## Directions for this task
Give back the entire listing verbatim.

==== Information supplied ====

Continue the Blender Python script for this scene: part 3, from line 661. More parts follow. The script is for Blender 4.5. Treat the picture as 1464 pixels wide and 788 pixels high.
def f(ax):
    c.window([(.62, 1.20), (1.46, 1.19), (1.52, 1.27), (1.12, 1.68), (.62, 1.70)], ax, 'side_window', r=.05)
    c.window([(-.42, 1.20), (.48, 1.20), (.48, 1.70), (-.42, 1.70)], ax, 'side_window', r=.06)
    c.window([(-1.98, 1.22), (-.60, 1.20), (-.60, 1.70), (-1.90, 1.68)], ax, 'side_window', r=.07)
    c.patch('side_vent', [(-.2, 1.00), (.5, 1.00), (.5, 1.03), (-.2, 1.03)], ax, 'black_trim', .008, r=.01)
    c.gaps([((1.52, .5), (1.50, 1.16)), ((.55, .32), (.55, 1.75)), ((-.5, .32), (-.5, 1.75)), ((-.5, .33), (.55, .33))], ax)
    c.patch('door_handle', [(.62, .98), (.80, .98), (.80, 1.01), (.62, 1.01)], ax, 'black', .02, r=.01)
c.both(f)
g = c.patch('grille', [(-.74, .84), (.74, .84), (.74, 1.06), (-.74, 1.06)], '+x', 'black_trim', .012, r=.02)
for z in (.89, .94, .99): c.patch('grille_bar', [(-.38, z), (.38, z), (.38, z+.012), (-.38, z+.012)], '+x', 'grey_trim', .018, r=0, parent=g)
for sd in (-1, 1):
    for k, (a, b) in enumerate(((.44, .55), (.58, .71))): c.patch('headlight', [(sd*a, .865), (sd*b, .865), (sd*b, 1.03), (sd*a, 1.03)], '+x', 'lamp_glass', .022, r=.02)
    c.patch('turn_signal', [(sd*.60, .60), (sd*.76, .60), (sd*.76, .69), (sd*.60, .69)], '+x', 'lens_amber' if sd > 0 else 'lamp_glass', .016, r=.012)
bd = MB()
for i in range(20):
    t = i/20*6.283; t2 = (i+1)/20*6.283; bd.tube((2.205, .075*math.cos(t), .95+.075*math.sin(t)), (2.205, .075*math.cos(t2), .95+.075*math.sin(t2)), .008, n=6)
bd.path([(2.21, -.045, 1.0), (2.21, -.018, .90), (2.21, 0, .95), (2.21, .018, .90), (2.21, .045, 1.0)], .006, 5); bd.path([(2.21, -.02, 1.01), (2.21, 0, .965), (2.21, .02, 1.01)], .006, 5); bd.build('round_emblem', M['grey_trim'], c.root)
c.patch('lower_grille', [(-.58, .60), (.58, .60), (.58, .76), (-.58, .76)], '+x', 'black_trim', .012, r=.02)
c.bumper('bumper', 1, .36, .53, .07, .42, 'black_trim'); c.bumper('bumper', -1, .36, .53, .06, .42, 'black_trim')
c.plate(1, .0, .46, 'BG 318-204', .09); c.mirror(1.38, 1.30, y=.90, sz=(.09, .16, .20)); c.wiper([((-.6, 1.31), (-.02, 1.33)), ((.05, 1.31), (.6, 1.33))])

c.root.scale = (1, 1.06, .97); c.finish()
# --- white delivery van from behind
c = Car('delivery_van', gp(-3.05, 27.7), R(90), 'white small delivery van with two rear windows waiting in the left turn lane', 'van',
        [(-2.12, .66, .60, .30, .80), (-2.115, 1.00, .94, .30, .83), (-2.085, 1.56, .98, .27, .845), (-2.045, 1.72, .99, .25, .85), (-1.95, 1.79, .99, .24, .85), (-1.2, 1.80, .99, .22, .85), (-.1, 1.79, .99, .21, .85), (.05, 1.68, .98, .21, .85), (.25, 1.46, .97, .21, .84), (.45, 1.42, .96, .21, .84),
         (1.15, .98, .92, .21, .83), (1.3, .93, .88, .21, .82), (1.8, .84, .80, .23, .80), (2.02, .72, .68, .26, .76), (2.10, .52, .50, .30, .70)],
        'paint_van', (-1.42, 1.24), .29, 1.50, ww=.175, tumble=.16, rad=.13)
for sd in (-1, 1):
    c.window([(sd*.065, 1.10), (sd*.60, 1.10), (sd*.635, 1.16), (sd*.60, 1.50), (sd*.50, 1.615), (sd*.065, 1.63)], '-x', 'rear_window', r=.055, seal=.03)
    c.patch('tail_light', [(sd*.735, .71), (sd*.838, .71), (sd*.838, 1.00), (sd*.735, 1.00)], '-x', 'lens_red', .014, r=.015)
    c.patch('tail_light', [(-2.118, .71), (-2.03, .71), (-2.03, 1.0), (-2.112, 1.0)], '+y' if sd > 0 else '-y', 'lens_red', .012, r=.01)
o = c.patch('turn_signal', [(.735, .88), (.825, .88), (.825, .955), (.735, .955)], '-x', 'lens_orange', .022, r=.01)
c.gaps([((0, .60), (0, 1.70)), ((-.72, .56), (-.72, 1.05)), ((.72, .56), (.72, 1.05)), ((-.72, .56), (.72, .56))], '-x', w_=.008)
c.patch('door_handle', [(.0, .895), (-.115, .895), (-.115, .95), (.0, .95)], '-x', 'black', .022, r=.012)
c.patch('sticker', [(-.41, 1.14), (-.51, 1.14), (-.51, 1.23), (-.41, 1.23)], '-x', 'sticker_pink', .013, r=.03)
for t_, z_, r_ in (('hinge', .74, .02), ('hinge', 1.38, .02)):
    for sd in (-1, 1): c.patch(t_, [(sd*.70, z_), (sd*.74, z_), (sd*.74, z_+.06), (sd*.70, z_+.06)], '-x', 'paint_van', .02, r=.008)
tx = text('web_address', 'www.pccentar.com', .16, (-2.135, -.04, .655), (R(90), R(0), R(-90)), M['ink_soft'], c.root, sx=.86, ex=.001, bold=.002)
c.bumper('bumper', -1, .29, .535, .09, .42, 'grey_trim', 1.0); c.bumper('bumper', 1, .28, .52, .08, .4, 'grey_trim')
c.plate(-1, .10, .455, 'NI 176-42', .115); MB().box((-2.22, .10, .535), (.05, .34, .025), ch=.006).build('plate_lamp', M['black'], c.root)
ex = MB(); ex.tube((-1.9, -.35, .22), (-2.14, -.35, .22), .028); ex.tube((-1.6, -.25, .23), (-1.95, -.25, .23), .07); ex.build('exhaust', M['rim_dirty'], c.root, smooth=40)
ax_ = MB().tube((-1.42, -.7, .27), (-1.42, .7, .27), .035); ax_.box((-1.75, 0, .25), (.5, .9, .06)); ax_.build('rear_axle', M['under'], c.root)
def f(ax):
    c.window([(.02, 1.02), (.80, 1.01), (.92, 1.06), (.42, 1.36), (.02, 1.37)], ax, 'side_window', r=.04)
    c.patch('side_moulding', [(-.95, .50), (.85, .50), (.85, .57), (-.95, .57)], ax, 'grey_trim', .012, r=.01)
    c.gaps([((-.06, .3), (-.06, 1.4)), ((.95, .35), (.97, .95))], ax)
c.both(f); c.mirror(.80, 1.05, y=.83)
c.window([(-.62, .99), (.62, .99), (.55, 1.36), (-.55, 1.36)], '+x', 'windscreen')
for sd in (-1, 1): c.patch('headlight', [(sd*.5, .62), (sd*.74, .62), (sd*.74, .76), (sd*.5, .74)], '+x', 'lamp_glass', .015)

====

## Expected answer
Continue the Blender Python script for this scene: part 3, from line 661. More parts follow. The script is for Blender 4.5. Treat the picture as 1464 pixels wide and 788 pixels high.
def f(ax):
    c.window([(.62, 1.20), (1.46, 1.19), (1.52, 1.27), (1.12, 1.68), (.62, 1.70)], ax, 'side_window', r=.05)
    c.window([(-.42, 1.20), (.48, 1.20), (.48, 1.70), (-.42, 1.70)], ax, 'side_window', r=.06)
    c.window([(-1.98, 1.22), (-.60, 1.20), (-.60, 1.70), (-1.90, 1.68)], ax, 'side_window', r=.07)
    c.patch('side_vent', [(-.2, 1.00), (.5, 1.00), (.5, 1.03), (-.2, 1.03)], ax, 'black_trim', .008, r=.01)
    c.gaps([((1.52, .5), (1.50, 1.16)), ((.55, .32), (.55, 1.75)), ((-.5, .32), (-.5, 1.75)), ((-.5, .33), (.55, .33))], ax)
    c.patch('door_handle', [(.62, .98), (.80, .98), (.80, 1.01), (.62, 1.01)], ax, 'black', .02, r=.01)
c.both(f)
g = c.patch('grille', [(-.74, .84), (.74, .84), (.74, 1.06), (-.74, 1.06)], '+x', 'black_trim', .012, r=.02)
for z in (.89, .94, .99): c.patch('grille_bar', [(-.38, z), (.38, z), (.38, z+.012), (-.38, z+.012)], '+x', 'grey_trim', .018, r=0, parent=g)
for sd in (-1, 1):
    for k, (a, b) in enumerate(((.44, .55), (.58, .71))): c.patch('headlight', [(sd*a, .865), (sd*b, .865), (sd*b, 1.03), (sd*a, 1.03)], '+x', 'lamp_glass', .022, r=.02)
    c.patch('turn_signal', [(sd*.60, .60), (sd*.76, .60), (sd*.76, .69), (sd*.60, .69)], '+x', 'lens_amber' if sd > 0 else 'lamp_glass', .016, r=.012)
bd = MB()
for i in range(20):
    t = i/20*6.283; t2 = (i+1)/20*6.283; bd.tube((2.205, .075*math.cos(t), .95+.075*math.sin(t)), (2.205, .075*math.cos(t2), .95+.075*math.sin(t2)), .008, n=6)
bd.path([(2.21, -.045, 1.0), (2.21, -.018, .90), (2.21, 0, .95), (2.21, .018, .90), (2.21, .045, 1.0)], .006, 5); bd.path([(2.21, -.02, 1.01), (2.21, 0, .965), (2.21, .02, 1.01)], .006, 5); bd.build('round_emblem', M['grey_trim'], c.root)
c.patch('lower_grille', [(-.58, .60), (.58, .60), (.58, .76), (-.58, .76)], '+x', 'black_trim', .012, r=.02)
c.bumper('bumper', 1, .36, .53, .07, .42, 'black_trim'); c.bumper('bumper', -1, .36, .53, .06, .42, 'black_trim')
c.plate(1, .0, .46, 'BG 318-204', .09); c.mirror(1.38, 1.30, y=.90, sz=(.09, .16, .20)); c.wiper([((-.6, 1.31), (-.02, 1.33)), ((.05, 1.31), (.6, 1.33))])

c.root.scale = (1, 1.06, .97); c.finish()
# --- white delivery van from behind
c = Car('delivery_van', gp(-3.05, 27.7), R(90), 'white small delivery van with two rear windows waiting in the left turn lane', 'van',
        [(-2.12, .66, .60, .30, .80), (-2.115, 1.00, .94, .30, .83), (-2.085, 1.56, .98, .27, .845), (-2.045, 1.72, .99, .25, .85), (-1.95, 1.79, .99, .24, .85), (-1.2, 1.80, .99, .22, .85), (-.1, 1.79, .99, .21, .85), (.05, 1.68, .98, .21, .85), (.25, 1.46, .97, .21, .84), (.45, 1.42, .96, .21, .84),
         (1.15, .98, .92, .21, .83), (1.3, .93, .88, .21, .82), (1.8, .84, .80, .23, .80), (2.02, .72, .68, .26, .76), (2.10, .52, .50, .30, .70)],
        'paint_van', (-1.42, 1.24), .29, 1.50, ww=.175, tumble=.16, rad=.13)
for sd in (-1, 1):
    c.window([(sd*.065, 1.10), (sd*.60, 1.10), (sd*.635, 1.16), (sd*.60, 1.50), (sd*.50, 1.615), (sd*.065, 1.63)], '-x', 'rear_window', r=.055, seal=.03)
    c.patch('tail_light', [(sd*.735, .71), (sd*.838, .71), (sd*.838, 1.00), (sd*.735, 1.00)], '-x', 'lens_red', .014, r=.015)
    c.patch('tail_light', [(-2.118, .71), (-2.03, .71), (-2.03, 1.0), (-2.112, 1.0)], '+y' if sd > 0 else '-y', 'lens_red', .012, r=.01)
o = c.patch('turn_signal', [(.735, .88), (.825, .88), (.825, .955), (.735, .955)], '-x', 'lens_orange', .022, r=.01)
c.gaps([((0, .60), (0, 1.70)), ((-.72, .56), (-.72, 1.05)), ((.72, .56), (.72, 1.05)), ((-.72, .56), (.72, .56))], '-x', w_=.008)
c.patch('door_handle', [(.0, .895), (-.115, .895), (-.115, .95), (.0, .95)], '-x', 'black', .022, r=.012)
c.patch('sticker', [(-.41, 1.14), (-.51, 1.14), (-.51, 1.23), (-.41, 1.23)], '-x', 'sticker_pink', .013, r=.03)
for t_, z_, r_ in (('hinge', .74, .02), ('hinge', 1.38, .02)):
    for sd in (-1, 1): c.patch(t_, [(sd*.70, z_), (sd*.74, z_), (sd*.74, z_+.06), (sd*.70, z_+.06)], '-x', 'paint_van', .02, r=.008)
tx = text('web_address', 'www.pccentar.com', .16, (-2.135, -.04, .655), (R(90), R(0), R(-90)), M['ink_soft'], c.root, sx=.86, ex=.001, bold=.002)
c.bumper('bumper', -1, .29, .535, .09, .42, 'grey_trim', 1.0); c.bumper('bumper', 1, .28, .52, .08, .4, 'grey_trim')
c.plate(-1, .10, .455, 'NI 176-42', .115); MB().box((-2.22, .10, .535), (.05, .34, .025), ch=.006).build('plate_lamp', M['black'], c.root)
ex = MB(); ex.tube((-1.9, -.35, .22), (-2.14, -.35, .22), .028); ex.tube((-1.6, -.25, .23), (-1.95, -.25, .23), .07); ex.build('exhaust', M['rim_dirty'], c.root, smooth=40)
ax_ = MB().tube((-1.42, -.7, .27), (-1.42, .7, .27), .035); ax_.box((-1.75, 0, .25), (.5, .9, .06)); ax_.build('rear_axle', M['under'], c.root)
def f(ax):
    c.window([(.02, 1.02), (.80, 1.01), (.92, 1.06), (.42, 1.36), (.02, 1.37)], ax, 'side_window', r=.04)
    c.patch('side_moulding', [(-.95, .50), (.85, .50), (.85, .57), (-.95, .57)], ax, 'grey_trim', .012, r=.01)
    c.gaps([((-.06, .3), (-.06, 1.4)), ((.95, .35), (.97, .95))], ax)
c.both(f); c.mirror(.80, 1.05, y=.83)
c.window([(-.62, .99), (.62, .99), (.55, 1.36), (-.55, 1.36)], '+x', 'windscreen')
for sd in (-1, 1): c.patch('headlight', [(sd*.5, .62), (sd*.74, .62), (sd*.74, .76), (sd*.5, .74)], '+x', 'lamp_glass', .015)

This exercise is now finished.